The issues here are, in my view, not core proceedings. They do fall within the definition of "related" proceedings as set forth by the Tenth Circuit Court of Appeals in Matter of Colorado Energy Supply, Inc., supra, and they are issues which fall within the ambit of Article III protection as enunciated by the Supreme Court in Northern Pipeline v. Marathon Pipe Line, supra.

It is also noted that a jury has been demanded by Zweygardts in their removed action. For the reasons set forth in In re Bokum Resources, supra, I conclude that Zweygardts are entitled to a jury to determine the pending issues in this adversary proceeding. B.R.P. 9015(a) preserves that right.

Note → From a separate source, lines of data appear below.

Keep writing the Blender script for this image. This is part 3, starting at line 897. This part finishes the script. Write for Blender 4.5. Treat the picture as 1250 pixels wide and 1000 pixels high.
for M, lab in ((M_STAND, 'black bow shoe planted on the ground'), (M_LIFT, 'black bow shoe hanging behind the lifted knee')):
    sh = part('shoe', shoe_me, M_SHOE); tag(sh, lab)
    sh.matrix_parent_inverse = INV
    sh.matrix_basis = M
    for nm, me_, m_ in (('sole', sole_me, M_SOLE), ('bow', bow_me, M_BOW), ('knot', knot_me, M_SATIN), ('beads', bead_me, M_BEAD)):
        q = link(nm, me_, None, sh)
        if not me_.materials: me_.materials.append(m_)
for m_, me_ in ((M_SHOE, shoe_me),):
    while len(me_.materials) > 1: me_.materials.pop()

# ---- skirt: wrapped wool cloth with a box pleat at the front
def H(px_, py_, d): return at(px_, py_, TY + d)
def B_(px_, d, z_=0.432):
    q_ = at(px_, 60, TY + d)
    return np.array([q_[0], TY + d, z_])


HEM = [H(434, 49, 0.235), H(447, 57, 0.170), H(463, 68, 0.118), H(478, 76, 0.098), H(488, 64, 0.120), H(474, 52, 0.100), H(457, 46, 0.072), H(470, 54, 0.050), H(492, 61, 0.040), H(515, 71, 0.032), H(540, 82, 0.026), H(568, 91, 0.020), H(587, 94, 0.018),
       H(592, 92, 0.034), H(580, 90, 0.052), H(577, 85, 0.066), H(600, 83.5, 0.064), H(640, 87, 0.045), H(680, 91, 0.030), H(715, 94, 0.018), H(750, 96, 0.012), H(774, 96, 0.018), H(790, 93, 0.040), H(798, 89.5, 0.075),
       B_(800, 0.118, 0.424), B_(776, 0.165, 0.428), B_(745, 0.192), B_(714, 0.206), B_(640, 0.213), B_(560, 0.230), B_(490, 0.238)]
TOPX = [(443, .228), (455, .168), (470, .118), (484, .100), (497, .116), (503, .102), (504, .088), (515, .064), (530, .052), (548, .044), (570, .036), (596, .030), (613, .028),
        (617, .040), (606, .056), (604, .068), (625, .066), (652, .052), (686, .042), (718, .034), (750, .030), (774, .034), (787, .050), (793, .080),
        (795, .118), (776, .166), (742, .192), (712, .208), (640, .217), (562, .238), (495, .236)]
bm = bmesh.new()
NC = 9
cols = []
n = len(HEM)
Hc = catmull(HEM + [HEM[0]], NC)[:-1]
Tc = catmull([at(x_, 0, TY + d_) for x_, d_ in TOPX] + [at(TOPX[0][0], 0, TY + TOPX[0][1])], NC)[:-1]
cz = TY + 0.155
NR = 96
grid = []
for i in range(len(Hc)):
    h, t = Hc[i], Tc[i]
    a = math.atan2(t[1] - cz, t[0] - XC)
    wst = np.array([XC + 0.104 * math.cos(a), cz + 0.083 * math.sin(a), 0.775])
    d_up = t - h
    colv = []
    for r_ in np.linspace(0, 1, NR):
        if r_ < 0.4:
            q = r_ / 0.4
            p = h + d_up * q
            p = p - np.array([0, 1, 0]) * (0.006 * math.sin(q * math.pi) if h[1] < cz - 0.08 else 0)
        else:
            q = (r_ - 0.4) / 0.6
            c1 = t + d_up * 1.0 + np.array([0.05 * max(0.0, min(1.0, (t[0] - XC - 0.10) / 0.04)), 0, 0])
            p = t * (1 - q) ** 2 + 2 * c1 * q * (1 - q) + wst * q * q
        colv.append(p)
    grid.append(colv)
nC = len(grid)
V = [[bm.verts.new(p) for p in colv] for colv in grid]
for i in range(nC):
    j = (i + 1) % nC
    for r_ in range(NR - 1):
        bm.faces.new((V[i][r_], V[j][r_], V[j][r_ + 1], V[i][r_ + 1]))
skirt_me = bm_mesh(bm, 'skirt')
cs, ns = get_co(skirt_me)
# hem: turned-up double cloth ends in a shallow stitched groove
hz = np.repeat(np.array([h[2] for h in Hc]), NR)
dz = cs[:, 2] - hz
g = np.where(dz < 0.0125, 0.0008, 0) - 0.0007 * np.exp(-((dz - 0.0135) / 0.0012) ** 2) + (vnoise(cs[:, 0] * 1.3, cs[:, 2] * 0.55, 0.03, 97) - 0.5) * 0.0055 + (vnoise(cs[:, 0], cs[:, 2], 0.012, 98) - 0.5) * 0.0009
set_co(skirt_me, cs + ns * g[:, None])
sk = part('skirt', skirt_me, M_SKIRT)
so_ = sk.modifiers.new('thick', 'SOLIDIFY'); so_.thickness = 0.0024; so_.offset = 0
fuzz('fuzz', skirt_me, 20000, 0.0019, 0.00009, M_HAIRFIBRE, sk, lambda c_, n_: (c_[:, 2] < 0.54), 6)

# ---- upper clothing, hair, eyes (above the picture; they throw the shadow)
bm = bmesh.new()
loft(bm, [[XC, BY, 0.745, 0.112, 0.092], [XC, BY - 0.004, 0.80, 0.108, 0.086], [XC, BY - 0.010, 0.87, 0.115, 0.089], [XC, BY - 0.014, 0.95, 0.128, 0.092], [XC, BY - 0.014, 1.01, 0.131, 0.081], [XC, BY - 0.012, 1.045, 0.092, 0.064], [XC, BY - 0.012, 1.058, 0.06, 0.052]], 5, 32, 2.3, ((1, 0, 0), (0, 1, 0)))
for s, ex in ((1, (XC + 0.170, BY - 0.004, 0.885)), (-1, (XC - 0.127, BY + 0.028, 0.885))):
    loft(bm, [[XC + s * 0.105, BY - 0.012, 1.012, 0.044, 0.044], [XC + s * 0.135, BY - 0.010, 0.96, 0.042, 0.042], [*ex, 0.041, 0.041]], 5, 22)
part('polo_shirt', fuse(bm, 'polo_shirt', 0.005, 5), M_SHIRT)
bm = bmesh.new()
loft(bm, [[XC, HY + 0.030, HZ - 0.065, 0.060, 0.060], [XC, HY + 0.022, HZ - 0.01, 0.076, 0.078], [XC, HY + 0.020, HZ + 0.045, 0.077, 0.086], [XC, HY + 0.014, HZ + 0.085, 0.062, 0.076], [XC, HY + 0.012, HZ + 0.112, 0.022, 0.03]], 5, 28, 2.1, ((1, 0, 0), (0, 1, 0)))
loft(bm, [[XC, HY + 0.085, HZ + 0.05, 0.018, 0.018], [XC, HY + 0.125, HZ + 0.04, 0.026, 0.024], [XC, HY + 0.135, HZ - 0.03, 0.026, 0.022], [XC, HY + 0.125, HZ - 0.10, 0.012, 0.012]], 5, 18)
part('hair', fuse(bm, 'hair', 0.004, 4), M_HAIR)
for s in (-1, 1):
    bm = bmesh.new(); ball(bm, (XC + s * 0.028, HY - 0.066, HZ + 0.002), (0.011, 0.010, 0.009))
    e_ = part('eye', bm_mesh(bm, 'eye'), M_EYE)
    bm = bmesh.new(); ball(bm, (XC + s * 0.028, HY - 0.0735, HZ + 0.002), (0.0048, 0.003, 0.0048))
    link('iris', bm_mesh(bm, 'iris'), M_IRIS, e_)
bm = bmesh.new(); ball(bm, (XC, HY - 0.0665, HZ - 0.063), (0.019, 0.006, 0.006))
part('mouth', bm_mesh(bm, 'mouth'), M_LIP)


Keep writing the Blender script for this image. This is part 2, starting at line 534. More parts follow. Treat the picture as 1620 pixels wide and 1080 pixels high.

Based upon the foregoing argument and discussion, I conclude that the proceeding before me are, at best, related to the underlying bankruptcy case and that the Zweygardts *235 are entitled to have their jury demand honored. This constitutes sufficient equitable ground to require remand of this proceeding, pursuant to the provisions of 28 U.S.C. § 1452(b) to the state district court. Accordingly, it is

ORDERED that the above entitled action shall be and is remanded to the state district court in and for the County of Kit Carson, State of Colorado for resolution in that court.